NCAA Basketball: Texas at Texas Tech Michael C. Johnson-USA TODAY Sports

And now we reach the most important game of the season.

After beginning the year with infinitely more questions than answers - like how would Mac McClung and Marcus Santos-Silva fit in, how much of an impact will the freshmen make, and can Chris Beard turn this group of talented individuals into a championship contending team - we now have a strong grasp of Texas Tech’s identity heading into the NCAA Tournament.

In spite of the personnel turnover from last year, the Red Raiders remain a strong defensive team - obviously a product of Chris Beard’s unrelenting dedication to getting the most out of every player’s abilities on that end of the court. Tech ranks No. 24 in defensive efficiency according to KenPom, but also scores the ball well (No. 33 in offensive efficiency) in spite of the gauntlet of athleticism and length it runs through on a nightly basis in the Big 12.

We’ve got three keys to Tech’s first-round matchup against Utah State, but first:

How to Watch

TIME: 12:45 p.m. CDT

DATE: Friday, March 19, 2021

LOCATION: Assembly Hall (University of Indiana) Bloomington, Ind.

TELEVISION: TNT

STREAM: NCAA March Madness Live

TWITTER: @TexasTechMBB

Keys to the game

1. Don’t worry about Utah State

The Red Raiders are better than the Aggies in every way. If Tech just focuses on itself, playing its game, and doesn’t worry about the score or any modest Utah State runs, this contest will be over midway through the second half. Utah State doesn’t have the firepower to compete with Tech, and in spite of its impressive defensive statistics, its schedule has been less than inspiring. Focus on Tech. and the rest will take care of itself.

2. Take away Queta

Neemias Queta is a good basketball player. To some, like my good friend and colleague Emory, he is the second coming of Hakeem Olajuwon. In any case, he’s the only real threat to making this a close game Friday, and Beard is aware of that fact. The formula is simple, collapse on the traditional center in the paint, force him to make extra passes to his mediocre teammates and limit the number of offensive rebounds surrendered. He doesn’t stretch the floor, he’s largely one-dimensional on offense and he isn’t surrounded by the 2015 Golden State Warriors on the perimeter. Limit Queta, take the W and move on.

3. Stay aggressive

One way to take Queta out of the game is to literally take him out of the game by forcing him into foul trouble. Tech’s guards should utilize the pick-and-roll to penetrate the lane and draw contact, finding open shooters on the wings when appropriate. Also, defensively, there’s no reason to shy away from contact and try to avoid foul trouble. Tech is much deeper than Utah State and the Red Raiders should be happy to introduce the Aggies to the physical Big 12 style of play.
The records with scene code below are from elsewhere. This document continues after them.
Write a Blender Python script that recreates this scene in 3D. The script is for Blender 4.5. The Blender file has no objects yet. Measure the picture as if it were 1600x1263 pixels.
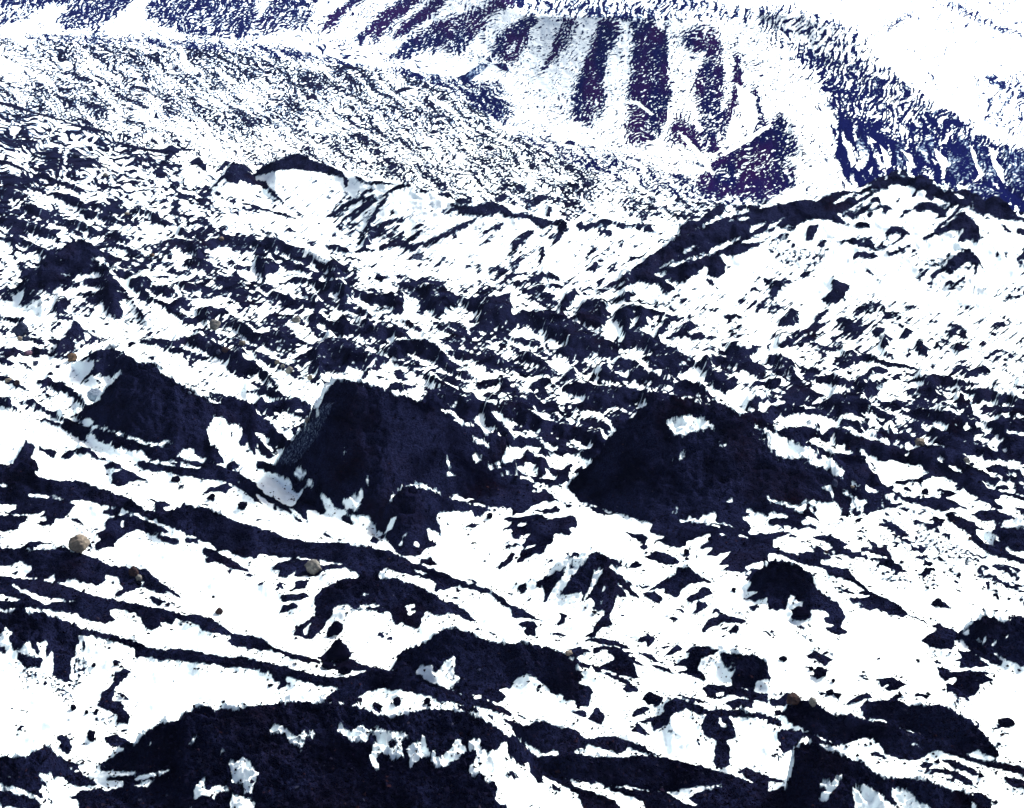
import bpy, math, random
import numpy as np
from mathutils import Vector
SC = bpy.context.scene
# ---------------------------------------------------------------- camera
F_PX, V_HOR, H_CAM = 2500.0, 40.0, 100.0        # focal length in photo pixels, horizon row, camera height in metres
cam = bpy.data.cameras.new("camera"); camo = bpy.data.objects.new("camera", cam)
SC.collection.objects.link(camo); SC.camera = camo
camo.location = (0, 0, H_CAM); camo.rotation_euler = (math.radians(90), 0, 0)
cam.sensor_width = 36; cam.lens = F_PX / 1600 * 36; cam.shift_y = -(631.5 - V_HOR) / 1600
cam.clip_start = 1; cam.clip_end = 60000
# ---------------------------------------------------------------- light
SUN_EL, SUN_AZ = math.radians(46), math.radians(58)   # sun high, to the right and beyond (azimuth from +Y towards +X)
w = bpy.data.worlds.new("World"); SC.world = w; w.use_nodes = True
nt = w.node_tree; bg = nt.nodes['Background']
sky = nt.nodes.new('ShaderNodeTexSky'); sky.sky_type = 'NISHITA'; sky.sun_disc = False; sky.air_density = .7; sky.dust_density = 6; sky.ozone_density = .6
sky.sun_elevation = SUN_EL; sky.sun_rotation = SUN_AZ
nt.links.new(sky.outputs[0], bg.inputs[0]); bg.inputs[1].default_value = 0.10
sun = bpy.data.lights.new("sun", 'SUN'); suno = bpy.data.objects.new("sun", sun); SC.collection.objects.link(suno)
sun.energy = 4.6; sun.angle = math.radians(12); sun.color = (1, .96, .9)
sd = Vector((math.sin(SUN_AZ)*math.cos(SUN_EL), math.cos(SUN_AZ)*math.cos(SUN_EL), math.sin(SUN_EL)))
suno.rotation_euler = sd.to_track_quat('Z', 'Y').to_euler()
SC.view_settings.view_transform = 'Standard'; SC.view_settings.look = 'None'
SC.view_settings.exposure = 0.95; SC.view_settings.gamma = 1
SC.cycles.max_bounces = 6; SC.cycles.diffuse_bounces = 3; SC.cycles.volume_bounces = 0
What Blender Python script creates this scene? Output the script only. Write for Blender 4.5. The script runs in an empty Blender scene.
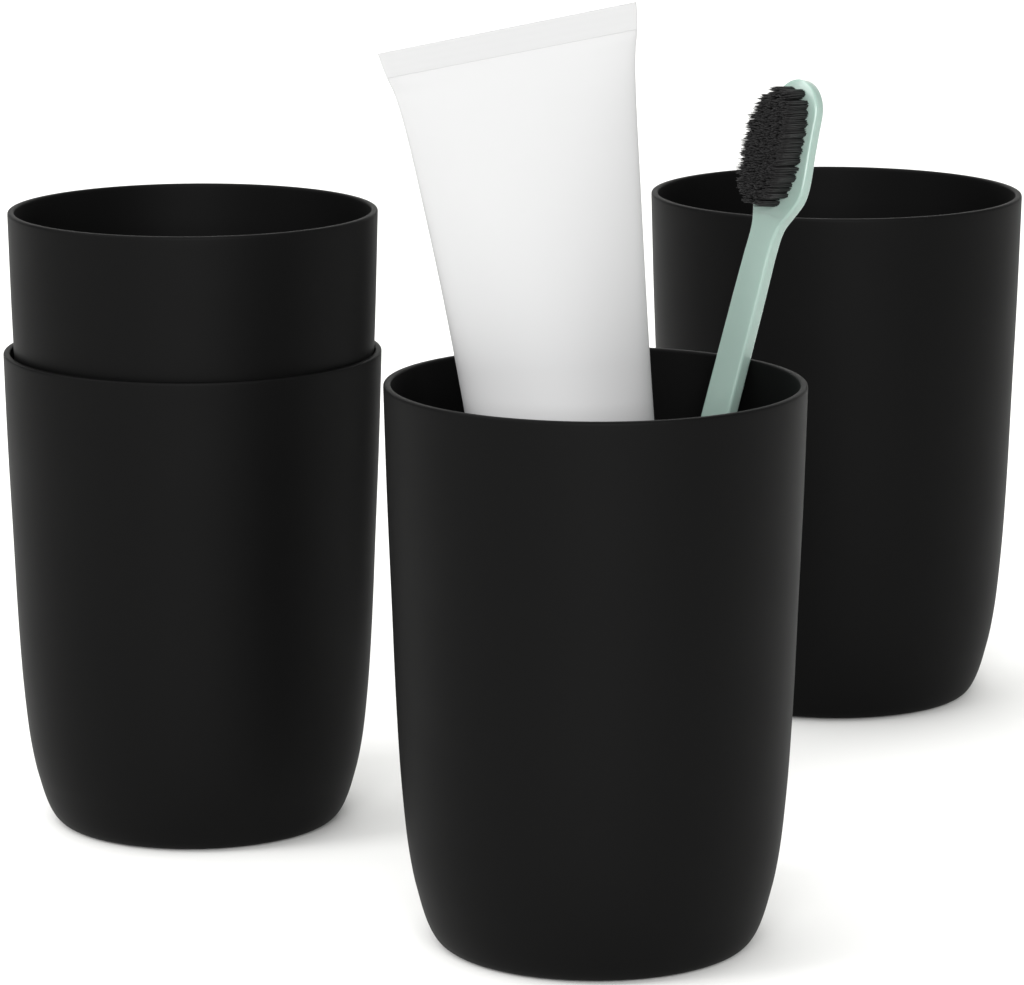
import bpy, bmesh, math, random
from mathutils import Vector
random.seed(7)
S = 0.04                                  # metres per rim radius of the front cup
H = 2.68756                               # cup height in rim radii
sc = bpy.context.scene
col = sc.collection

# ------------------------------------------------------------------ helpers
def link(name, bm, mat, parent=None, smooth=True):
    me = bpy.data.meshes.new(name)
    bmesh.ops.recalc_face_normals(bm, faces=bm.faces[:])
    bm.to_mesh(me); bm.free()
    if smooth:
        me.shade_smooth()
    me.materials.append(mat)
    o = bpy.data.objects.new(name, me)
    col.objects.link(o)
    if parent:
        o.parent = parent
    return o

def tag(o, label, cat, group=None):
    o['label'] = label; o['category'] = cat
    if group: o['group'] = group
    return o

def thing(name, label, cat, loc):
    o = bpy.data.objects.new(name, None)
    o.empty_display_size = .02
    col.objects.link(o)
    o.location = loc
    return tag(o, label, cat)

def loft(bm, rings, cap0=True, cap1=True):
    """closed rings of points -> skin; returns nothing"""
    vs = [[bm.verts.new(p) for p in r] for r in rings]
    n = len(vs[0])
    for a, b in zip(vs, vs[1:]):
        for i in range(n):
            bm.faces.new((a[i], a[(i+1) % n], b[(i+1) % n], b[i]))
    if cap0: bm.faces.new(vs[0])
    if cap1: bm.faces.new(vs[-1])
    return vs

def lerp_table(tab, x):
    if x <= tab[0][0]: return tab[0][1]
    for (x0, y0), (x1, y1) in zip(tab, tab[1:]):
        if x <= x1:
            t = (x-x0)/(x1-x0)
            return y0+(y1-y0)*t
    return tab[-1][1]

def smooth_table(tab, x):
    """Catmull-Rom through the table (monotone enough here)"""
    n = len(tab)
    if x <= tab[0][0]: return tab[0][1]
    if x >= tab[-1][0]: return tab[-1][1]
    for i in range(n-1):
        x0, y0 = tab[i]; x1, y1 = tab[i+1]
        if x <= x1:
            def slope(j):
                a = tab[max(j-1, 0)]; b = tab[min(j+1, n-1)]
                return (b[1]-a[1])/(b[0]-a[0])
            h = x1-x0; t = (x-x0)/h
            m0 = slope(i)*h; m1 = slope(i+1)*h
            return ((2*t**3-3*t*t+1)*y0+(t**3-2*t*t+t)*m0+(-2*t**3+3*t*t)*y1+(t**3-t*t)*m1)

# ------------------------------------------------------------------ materials
def principled(name, base, rough, **kw):
    m = bpy.data.materials.new(name); m.use_nodes = True
    b = m.node_tree.nodes['Principled BSDF']
    b.inputs['Base Color'].default_value = (*base, 1)
    b.inputs['Roughness'].default_value = rough
    for k, v in kw.items():
        b.inputs[k].default_value = v
    return m, m.node_tree, b

def add_bump(nt, b, scale, strength, dist=0.0001, rough_var=0.0, rough=0.5):
    tc = nt.nodes.new('ShaderNodeTexCoord')
    no = nt.nodes.new('ShaderNodeTexNoise'); no.inputs['Scale'].default_value = scale
    no.inputs['Detail'].default_value = 4
    bu = nt.nodes.new('ShaderNodeBump'); bu.inputs['Strength'].default_value = strength
    bu.inputs['Distance'].default_value = dist
    nt.links.new(tc.outputs['Object'], no.inputs['Vector'])
    nt.links.new(no.outputs['Fac'], bu.inputs['Height'])
    nt.links.new(bu.outputs['Normal'], b.inputs['Normal'])
    if rough_var:
        n2 = nt.nodes.new('ShaderNodeTexNoise'); n2.inputs['Scale'].default_value = 60
        mr = nt.nodes.new('ShaderNodeMapRange')
        mr.inputs['To Min'].default_value = rough-rough_var
        mr.inputs['To Max'].default_value = rough+rough_var
        nt.links.new(tc.outputs['Object'], n2.inputs['Vector'])
        nt.links.new(n2.outputs['Fac'], mr.inputs['Value'])
        nt.links.new(mr.outputs['Result'], b.inputs['Roughness'])

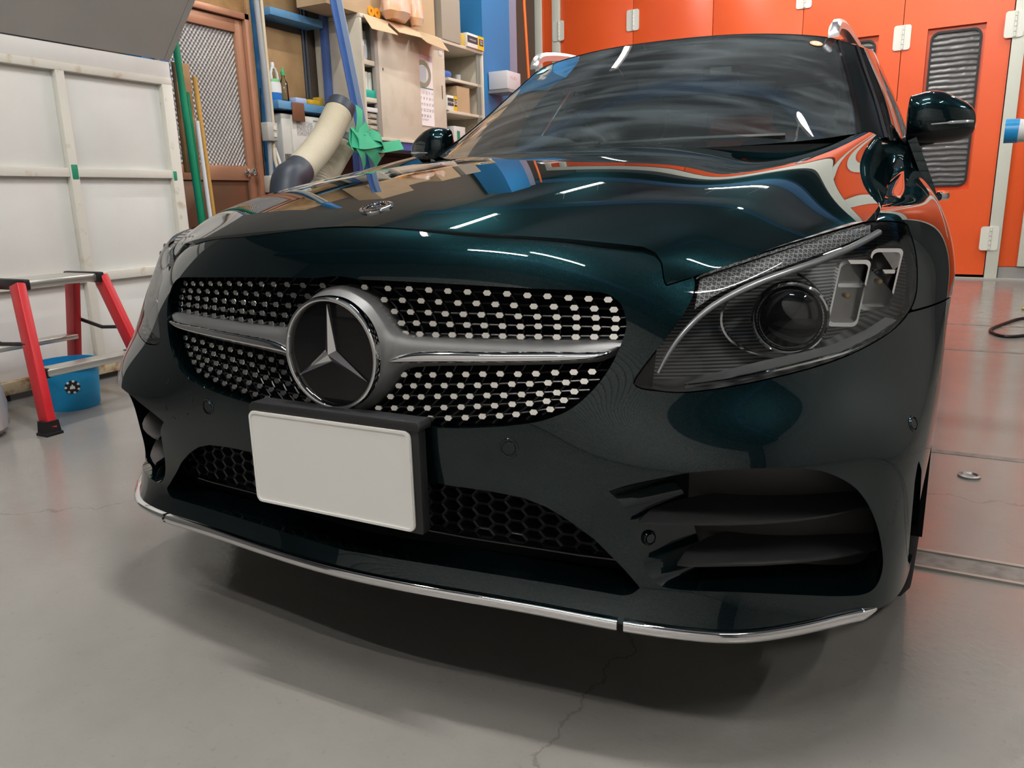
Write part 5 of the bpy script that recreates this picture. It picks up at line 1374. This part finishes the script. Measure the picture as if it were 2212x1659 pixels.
# leaning blue angle bar
def ang(a, b, label):
    a = Vector(a); b = Vector(b); d = (b-a).normalized(); n, q = Vector((1, 0, 0)), None
    n = (n-d*n.dot(d)).normalized(); q = d.cross(n)
    t = thing('angle_bar', label, 'steel bar', a)
    def strip_(name, u0, u1, v0, v1, m_):
        bm = bmesh.new(); A = [bm.verts.new(n*u+q*v) for u, v in ((u0, v0), (u1, v0), (u1, v1), (u0, v1))]; Bq = [bm.verts.new((b-a)+n*u+q*v) for u, v in ((u0, v0), (u1, v0), (u1, v1), (u0, v1))]
        for k in range(4): bm.faces.new((A[k], A[(k+1) % 4], Bq[(k+1) % 4], Bq[k]))
        bm.faces.new(A[::-1]); bm.faces.new(Bq); obj(name, bm_done(bm, name, smooth=False), m_, t)
    strip_('flange', 0, .006, -.035, .035, mat('bar_blue', (.05, .13, .38), rough=.4)); strip_('web', .006, .05, -.035, -.029, mat('bar_pale', (.36, .45, .60), rough=.4))
    return t
ang((-2.80, 3.50, 2.45), (-2.74, 4.00, .0), 'long blue steel angle bar leaning against the grey cabinet')
# two spiral duct hoses
M_HOSE = mat('hose_cream', (0.76, 0.71, 0.58), rough=.5); M_COLL = mat('hose_collar', (0.035, 0.045, 0.065), rough=.45)
def duct(path, r, label, cuff0, cuff1):
    t = thing('duct_hose', label, 'hose', path[0])
    o = Vector(path[0]); P = spline2(path, 40, closed=False); n = len(P); rs = []; pts = []
    for i, p in enumerate(P):
        pts.append(Vector(p)-o); rs.append(r*(1+.045*math.sin(2*math.pi*i/3.0)))
    a = int(n*cuff0); b = int(n*(1-cuff1))
    tube('spiral_hose', pts[a:b], rs[a:b], M_HOSE, t, seg=28, cap=False)
    if cuff0: tube('cuff', pts[:a+1], r*1.06, M_COLL, t, seg=28)
    if cuff1: tube('cuff', pts[b-1:], r*1.06, M_COLL, t, seg=28)
    return t
duct([tuple(at(738, 228, 0, -2.66)), tuple(at(722, 262, 0, -2.65)), tuple(at(702, 300, 0, -2.63)), tuple(at(672, 340, 0, -2.60)), tuple(at(640, 375, 0, -2.57)), tuple(at(618, 410, 0, -2.56)), (-2.50, 2.62, .45), (-2.46, 2.66, .095)], .090, 'upright cream duct hose with dark cuffs in front of the heater', .075, .46)
duct([tuple(at(752, 302, 0, -2.80)), tuple(at(735, 330, 0, -2.80)), tuple(at(715, 365, 0, -2.79)), tuple(at(690, 410, 0, -2.78)), (-2.76, 3.15, .4), (-2.74, 3.12, .076)], .072, 'second cream duct hose tucked behind the first one', .10, 0)
# ------------------------------------------------------------------ grey steel cabinet and what stands in and on it
XC = -2.87
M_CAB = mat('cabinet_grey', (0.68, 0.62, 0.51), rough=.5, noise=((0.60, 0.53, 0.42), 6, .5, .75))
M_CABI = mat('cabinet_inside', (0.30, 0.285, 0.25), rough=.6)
cab = thing('steel_cabinet', 'beige grey steel cabinet with sliding doors and open ends', 'cabinet', (XC, 3.945, 1.285))
def cbox(name, y0, y1, z0, z1, x0, x1, m_, par=None, bev=.002): return box(name, (x0-XC, y0-3.945, z0-1.285), (x1-XC, y1-3.945, z1-1.285), m_, par or cab, bevel=bev)
cbox('side_wall', 3.945, 3.968, 1.285, 2.13, -3.30, XC, M_CAB); cbox('side_wall', 5.765, 5.788, 1.285, 2.13, -3.30, XC, M_CAB)
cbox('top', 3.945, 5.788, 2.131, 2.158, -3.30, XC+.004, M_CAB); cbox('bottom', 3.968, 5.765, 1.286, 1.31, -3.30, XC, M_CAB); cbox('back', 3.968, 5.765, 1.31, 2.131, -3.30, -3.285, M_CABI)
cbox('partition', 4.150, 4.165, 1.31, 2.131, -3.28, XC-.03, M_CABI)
cbox('sliding_door', 4.155, 4.72, 1.312, 2.128, XC-.030, XC-.012, M_CAB); cbox('sliding_door', 4.60, 5.155, 1.312, 2.128, XC-.055, XC-.036, M_CAB)
cbox('door_track', 4.11, 4.153, 1.31, 2.13, XC-.04, XC-.004, mat('track_grey', (.36, .34, .30), rough=.5))
cbox('shelf', 3.97, 4.148, 1.818, 1.852, -3.28, XC-.012, M_CAB); cbox('shelf', 3.97, 4.148, 1.555, 1.588, -3.28, XC-.012, M_CAB)
cbox('shelf', 5.17, 5.763, 1.842, 1.866, -3.28, XC-.012, M_CAB); cbox('shelf', 5.17, 5.763, 1.570, 1.594, -3.28, XC-.012, M_CAB)
for k in range(3): cbox('door_groove', 5.69+k*.022, 5.698+k*.022, 1.312, 2.128, XC-.03, XC-.008, M_CABI)
cbox('pull_recess', 5.09, 5.10, 1.68, 1.79, XC-.0355, XC-.034, mat('recess_dark', (.12, .11, .09), rough=.6)); cbox('pull_recess', 4.205, 4.216, 1.80, 1.82, XC-.0115, XC-.010, MATS['recess_dark'])
cbox('rust_streak', 5.035, 5.055, 1.35, 1.42, XC-.0357, XC-.0345, mat('streak_brown', (.30, .19, .09), rough=.7)); cbox('paper_note', 5.06, 5.12, 2.03, 2.075, XC-.0355, XC-.034, mat('note_white', (.80, .78, .74), rough=.6))
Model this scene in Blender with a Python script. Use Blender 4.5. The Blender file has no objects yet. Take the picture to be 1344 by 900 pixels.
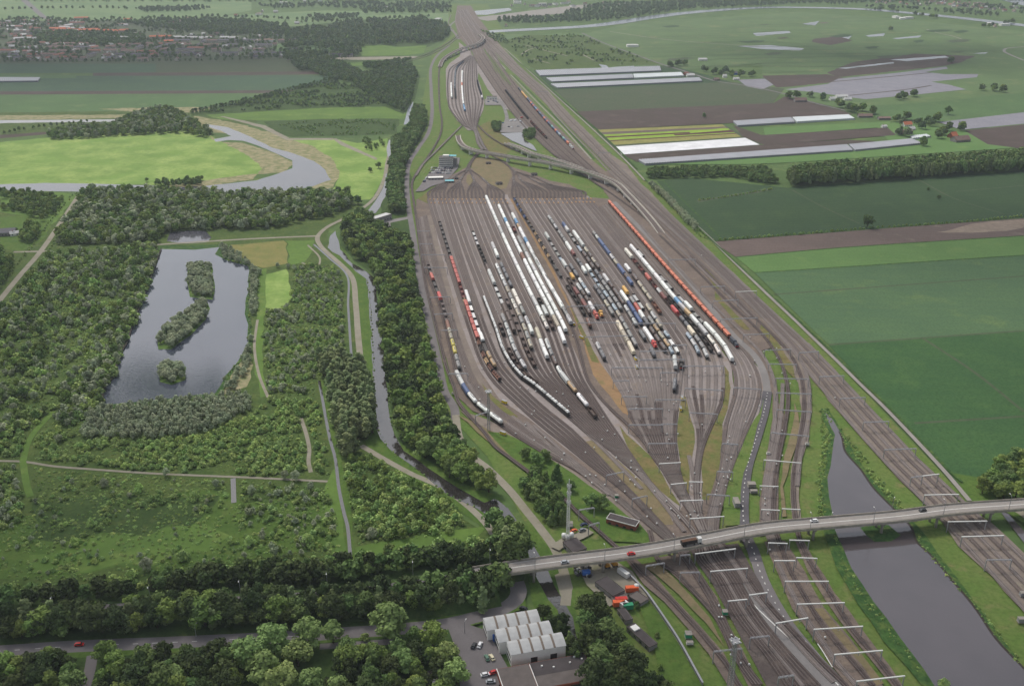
import bpy, bmesh, math, random
from mathutils import Vector, Matrix, noise
from mathutils.geometry import tessellate_polygon
SC = bpy.context.scene
COL = SC.collection
# ---------------------------------------------------------------- camera, sky, sun, exposure
CAM_H = 316.0; FPX = 1291.0; PITCH = math.radians(23.45)
cam_data = bpy.data.cameras.new('camera'); cam = bpy.data.objects.new('camera', cam_data); COL.objects.link(cam)
cam_data.sensor_width = 36.0; cam_data.lens = 36.0*FPX/1344.0
cam_data.clip_start = 1.0; cam_data.clip_end = 60000.0
cam.location = (0, 0, CAM_H); cam.rotation_euler = (math.radians(90)-PITCH, 0, 0)
SC.camera = cam
SUN_EL = math.radians(52); SUN_AZ = math.radians(-35)      # azimuth from +Y, towards +X positive
W = bpy.data.worlds.new('World'); SC.world = W; W.use_nodes = True
nt = W.node_tree
sky = nt.nodes.new('ShaderNodeTexSky'); sky.sky_type = 'NISHITA'; sky.sun_disc = False
sky.sun_elevation = SUN_EL; sky.sun_rotation = SUN_AZ
sky.air_density = 1.2; sky.dust_density = 3.0; sky.ozone_density = 0.6; sky.altitude = 50
bg = nt.nodes['Background']; bg.inputs['Strength'].default_value = 0.115
hsv = nt.nodes.new('ShaderNodeHueSaturation'); hsv.inputs['Saturation'].default_value = .4      # a mostly overcast, greyish sky
nt.links.new(sky.outputs[0], hsv.inputs['Color']); nt.links.new(hsv.outputs[0], bg.inputs['Color'])
sd = bpy.data.lights.new('sun', 'SUN'); sd.energy = 2.0; sd.angle = math.radians(10); sd.color = (1.0, 0.95, 0.88)
sun = bpy.data.objects.new('sun', sd); COL.objects.link(sun)
_d = Vector((math.sin(SUN_AZ)*math.cos(SUN_EL), math.cos(SUN_AZ)*math.cos(SUN_EL), math.sin(SUN_EL)))
sun.rotation_euler = _d.to_track_quat('Z', 'Y').to_euler(); sun.location = (0, 0, 900)
SC.view_settings.view_transform = 'Standard'; SC.view_settings.look = 'None'
SC.view_settings.exposure = 0.31; SC.view_settings.gamma = 1.0; SC.view_settings.use_curve_mapping = False

# ---------------------------------------------------------------- helpers
_c, _s = math.cos(PITCH), math.sin(PITCH)
def P(px, py, z=0.0):
    """where the sight line of a photo pixel meets the level z"""
    dx = (px-672.0)/FPX; dy = (450.0-py)/FPX
    d = Vector((dx, _c+dy*_s, -_s+dy*_c))
    t = (z-CAM_H)/d.z
    return Vector((d.x*t, d.y*t, z))
def PX(v):
    """photo pixel of a world point (used to report sizes)"""
    r = Vector(v)-Vector((0, 0, CAM_H))
    f = r.y*_c - r.z*_s; u = r.y*_s + r.z*_c
    return (672+FPX*r.x/f, 450-FPX*u/f)
def S(r, g, b, k=1.0):
    def l(v):
        v /= 255.0
        return (v/12.92 if v <= .04045 else ((v+.055)/1.055)**2.4)*k
    return (l(r), l(g), l(b), 1.0)
def tag(o, label=None, cat=None, group=None, kind=None):
    if label: o['label'] = label
    if cat: o['category'] = cat
    if group: o['group'] = group
    if kind: o['kind'] = kind
    return o
def empty(name, loc=(0, 0, 0), rz=0.0):
    o = bpy.data.objects.new(name, None); COL.objects.link(o)
    o.location = loc; o.rotation_euler = (0, 0, rz); o.empty_display_size = 1.0
    return o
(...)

I’m not saying Tech needs to go full 1989 Detroit Pistons, but it should establish its dominance and not shy away from Queta just because he’s taller than Tech’s frontcourt.

It’s a simple game plan, but should be effective enough to make this a relatively easy win. Everyone wants to make this into some old-fashioned slugfest with a final score in the 40s. It’s not. Tech is a strong offensive team despite its slow pace of play, and it should generate enough turnovers to get out on the break for some easy layups.